I like to think I was more aware of macro-social interactions than most young boys; most adults just called me opinionated.
No matter which term was correct, I was conscious of who I was, how I thought, and how that impacted my own relationships beginning when I was in elementary school. So, the first day of seventh grade math really shouldn’t have been a surprise.
Seventh Grade. New school, new people to meet and new things to learn. The first day was all about following the class assignment sheet that had been mailed to the house just in time to ruin the last couple of weeks of summer vacation.
As I walked into my assigned math classroom I immediately noticed that the rest of the kids in the classroom were the brainiac nerds. At least those I knew were, and the ones I didn’t know sure looked the part. I really didn’t fit in with that stereotype, at least I was trying hard not to.
By seventh grade I was an accomplished backpacker, sailor, and outdoorsman. I hunted and fished, rode bikes, go-carts, and mostly ran pretty wild all things considered. I could toss a pretty mean lasso loop, and wore tee-shirts, wrangler boot cut jeans, and cowboy boots for heaven’s sake.
The teacher wasn’t in the room yet, and as I looked around at the rest of the kids in the class, I really was feeling that this was going to be a tough year for me. Now, it’s not that I had anything particular against any of these other little geniuses, it was just that they weren’t the people that I wanted to be hanging out with. But even with that I was thinking that it was only a single class, and it wasn‘t like I had to make friends or anything, just had to do the math, and take the tests, and it would be alright.
Just about then, the door opened and in walked the teacher,. The scale had tipped, and not in my favor.
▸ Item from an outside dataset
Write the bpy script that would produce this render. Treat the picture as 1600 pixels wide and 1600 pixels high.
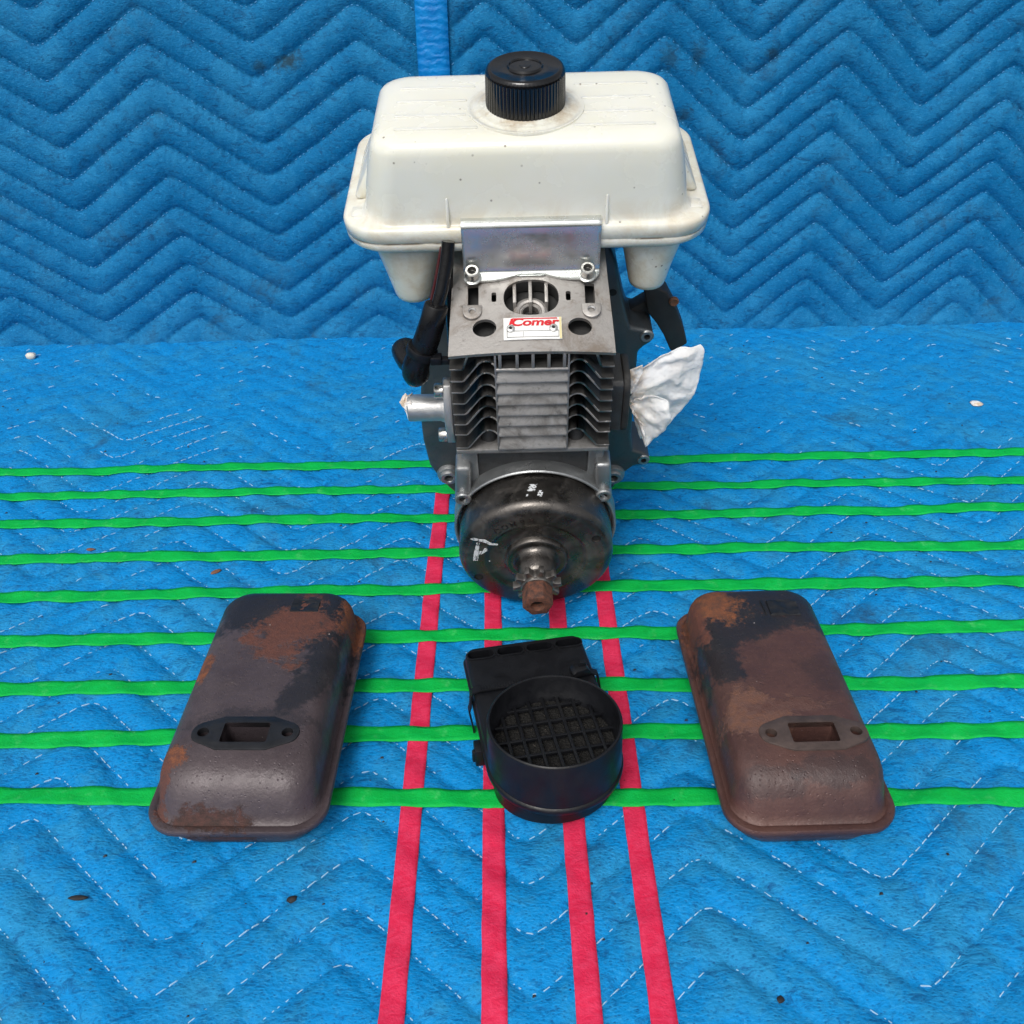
import bpy, bmesh, math, random
import numpy as np
from mathutils import Matrix, Vector
random.seed(7); rng = np.random.default_rng(7)
for o in list(bpy.data.objects): bpy.data.objects.remove(o)
sc = bpy.context.scene
COL = sc.collection
R = math.radians

# ---------------------------------------------------------------- camera, light, exposure
cam_d = bpy.data.cameras.new('Camera'); cam = bpy.data.objects.new('Camera', cam_d); COL.objects.link(cam)
cam.matrix_world = Matrix.Translation((0, 0, .42)) @ Matrix.Rotation(R(90-33.5), 4, 'X') @ Matrix.Rotation(R(-.7), 4, 'Z')
cam_d.sensor_width = 36; cam_d.lens = 33.75; cam_d.clip_start = .01; cam_d.clip_end = 100
sc.camera = cam
W = bpy.data.worlds.new('World'); sc.world = W; W.use_nodes = True
wn = W.node_tree.nodes; wl = W.node_tree.links
bg = wn['Background']; sky = wn.new('ShaderNodeTexSky'); sky.sky_type = 'NISHITA'; sky.sun_disc = False
SUN_EL, SUN_AZ = 50, 200          # high soft sun behind the camera's left shoulder, under thin cloud
sky.sun_elevation = R(SUN_EL); sky.sun_rotation = R(SUN_AZ); sky.air_density = 1.0; sky.dust_density = 4.0; sky.ozone_density = 1.0
hs = wn.new('ShaderNodeHueSaturation'); hs.inputs['Saturation'].default_value = .22   # cloud greys the sky
wl.new(sky.outputs[0], hs.inputs['Color']); wl.new(hs.outputs[0], bg.inputs[0]); bg.inputs[1].default_value = .11
sd = bpy.data.lights.new('Sun', 'SUN'); sd.energy = 1.45; sd.angle = R(24); sd.color = (1, .97, .92)
sun = bpy.data.objects.new('Sun', sd); COL.objects.link(sun)
az = R(SUN_AZ); el = R(SUN_EL)
sv = Vector((math.sin(az)*math.cos(el), math.cos(az)*math.cos(el), math.sin(el)))
sun.rotation_euler = sv.to_track_quat('Z', 'Y').to_euler()
sc.view_settings.view_transform = 'Standard'; sc.view_settings.look = 'None'
sc.view_settings.exposure = .36; sc.view_settings.gamma = 1; sc.view_settings.use_curve_mapping = False

# ---------------------------------------------------------------- material helpers
def srgb(r, g, b):
    f = lambda c: (c/255/12.92 if c/255 <= .04045 else ((c/255+.055)/1.055)**2.4)
    return (f(r), f(g), f(b), 1)
class NT:
    def __init__(s, name):
        s.m = bpy.data.materials.new(name); s.m.use_nodes = True; s.t = s.m.node_tree
        s.b = s.t.nodes['Principled BSDF']; s._co = None
    def n(s, typ, ins=None, **kw):
        x = s.t.nodes.new('ShaderNode'+typ)
        for k, v in kw.items(): setattr(x, k, v)
        for k, v in (ins or {}).items(): s.put(x.inputs[k], v)
        return x
    def put(s, sock, v):
        if hasattr(v, 'is_output') or isinstance(v, bpy.types.NodeSocket): s.t.links.new(v, sock)
        else:
            if isinstance(v, tuple) and len(v) == 3 and sock.type == 'RGBA': v = v+(1,)
            sock.default_value = v
    def co(s):
        if not s._co: s._co = s.n('TexCoord').outputs['Object']
        return s._co
    def noise(s, scale, detail=4, rough=.55, dist=0., vec=None):
        return s.n('TexNoise', {'Vector': vec or s.co(), 'Scale': scale, 'Detail': detail, 'Roughness': rough, 'Distortion': dist}).outputs[0]
    def voro(s, scale, vec=None, out='Distance', **kw):
        return s.n('TexVoronoi', {'Vector': vec or s.co(), 'Scale': scale}, **kw).outputs[out]
    def ma(s, op, a, b=0., c=0., clamp=False):
        x = s.n('Math', operation=op, use_clamp=clamp); s.put(x.inputs[0], a); s.put(x.inputs[1], b); s.put(x.inputs[2], c); return x.outputs[0]
    def step(s, v, lo, hi, a=0., b=1.):
        return s.n('MapRange', {0: v, 1: lo, 2: hi, 3: a, 4: b}, interpolation_type='SMOOTHSTEP').outputs[0]
    def mix(s, f, a, b):
        x = s.n('Mix', data_type='RGBA'); s.put(x.inputs[0], f); s.put(x.inputs[6], a); s.put(x.inputs[7], b); return x.outputs[2]
    def sep(s, vec=None):
        return s.n('SeparateXYZ', {0: vec or s.co()}).outputs
    def scaled(s, sx, sy, sz, rot=(0, 0, 0)):
        return s.n('Mapping', {'Vector': s.co(), 'Scale': (sx, sy, sz), 'Rotation': rot}).outputs[0]
    def blob(s, cx, cy, rx, ry, ns=60, amp=.8, soft=.18, rot=0., seed=0.):
        """mask of an irregular patch around (cx,cy) in object xy"""
        o = s.sep()
        dx = s.ma('SUBTRACT', o[0], cx); dy = s.ma('SUBTRACT', o[1], cy)
        c, sn = math.cos(rot), math.sin(rot)
        u = s.ma('DIVIDE', s.ma('ADD', s.ma('MULTIPLY', dx, c), s.ma('MULTIPLY', dy, sn)), rx)
        v = s.ma('DIVIDE', s.ma('SUBTRACT', s.ma('MULTIPLY', dy, c), s.ma('MULTIPLY', dx, sn)), ry)
        d = s.ma('SQRT', s.ma('ADD', s.ma('MULTIPLY', u, u), s.ma('MULTIPLY', v, v)))
        vec = s.n('VectorMath', {0: s.co(), 1: (seed, seed*.7, 0.)}, operation='ADD').outputs[0]
        nz = s.ma('MULTIPLY', s.ma('ADD', s.ma('SUBTRACT', s.noise(ns, 8, .68, vec=vec), .5), s.ma('MULTIPLY', s.ma('SUBTRACT', s.noise(ns*7, 6, .75, vec=vec), .5), .42)), amp*2)
        return s.step(s.ma('ADD', d, nz), 1+soft, 1-soft)
    def fin(s, col=None, rough=None, metal=None, bump=None, bstr=.3, bdist=.001, **kw):
        if col is not None: s.put(s.b.inputs['Base Color'], col)
        if rough is not None: s.put(s.b.inputs['Roughness'], rough)
        if metal is not None: s.put(s.b.inputs['Metallic'], metal)
        if bump is not None:
            s.t.links.new(s.n('Bump', {'Height': bump, 'Strength': bstr, 'Distance': bdist}).outputs[0], s.b.inputs['Normal'])
        for k, v in kw.items(): s.put(s.b.inputs[k.replace('_', ' ')], v)
        return s.m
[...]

He wore tie dye, and a peace sign on beads around his neck, holey jeans, and Birkenstock sandals, no socks, and had his hair pulled back in a ponytail. Now that I am older, I understand that it should have been all about the education, but back then, I didn’t see that and all I could do was wonder how I could get out of that class.
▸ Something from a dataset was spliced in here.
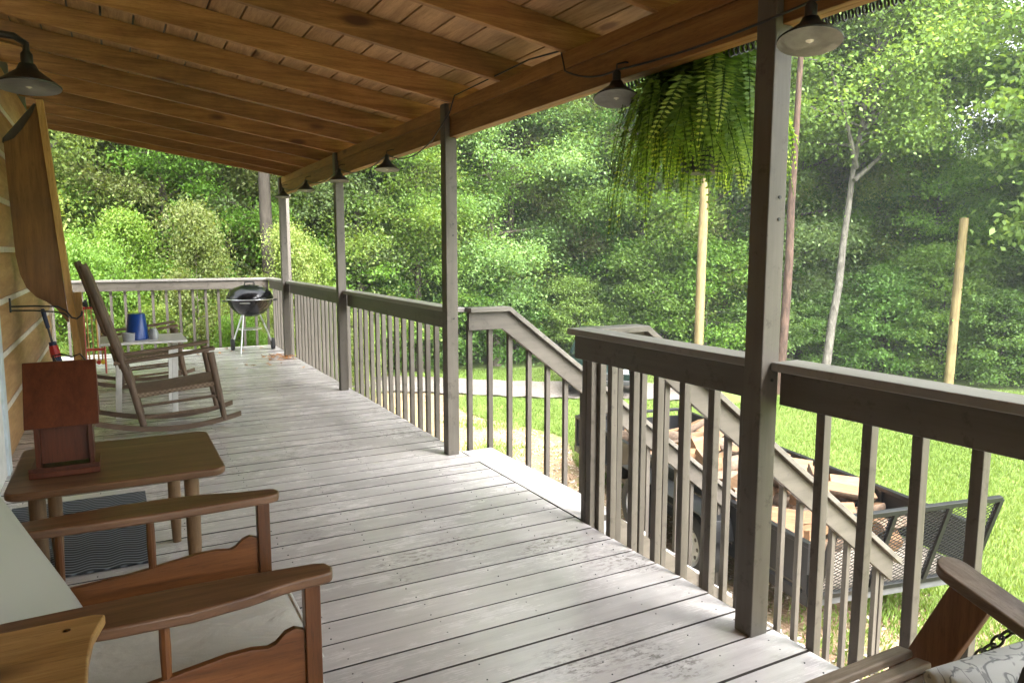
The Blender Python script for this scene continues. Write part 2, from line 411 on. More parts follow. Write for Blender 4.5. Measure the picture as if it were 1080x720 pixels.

Thankfully, the educator is always the smartest person in the room.
Don‘t believe it? Just ask, they‘ll be happy to tell you.
So Mister whoever he was immediately set in to tell us that we had been “tentatively” placed in this most advanced math class based on the input of our 6th grade teachers. But, he had to confirm we really belonged there before we would be allowed to stay.
My ears perked up.
Then he passed out a test that we had to take and pass to stay in the class.
I smelled my ticket out.
Looking back on it I screwed up.
No, I don’t mean that I screwed up by ducking out of that class; but you know, if the educator was as bright as they wanted me to believe, you would think they would have asked themselves how it was that a boy who had been placed in the most advanced math class, couldn’t answer a single question right out of a hundred multiple choice questions. Hell, statistics should have told them something was fishy.
But, it worked.
They promptly pulled me out of that class and dumped in in the “bonehead” math class.
Best year in math I ever had.
My new teacher was Don Immel, and Don and I got into great discussions.
We talked/argued about whether alternate dimensions could exist.
And base 5 math systems.
And how gravity impacted planet rotation and orbits.
Day after day, all through the seventh grade I looked forward to math, knowing that it was going to be interesting, engaging, and exciting.
The other kids in class got into it too. They got excited, and argued their ideas too, paying more attention and working harder for all of it. Years later, Don was to tell me that year was the most rewarding year he had ever taught. Having me in class got the rest of the kids involved and he moved more kids onto higher level classes at the end of the year than any other year.
Unfortunately Don Immel’s mom didn’t raise no dummies.
Walking into my math class on the first day of the eighth-grade, I immediately noticed that I was back in the class with all those brainiacs…..only this year, not only would there be no getting out of it, but I was going to have to complete with them without the preparation year that they had had. I actually had to pay attention in the eighth grade.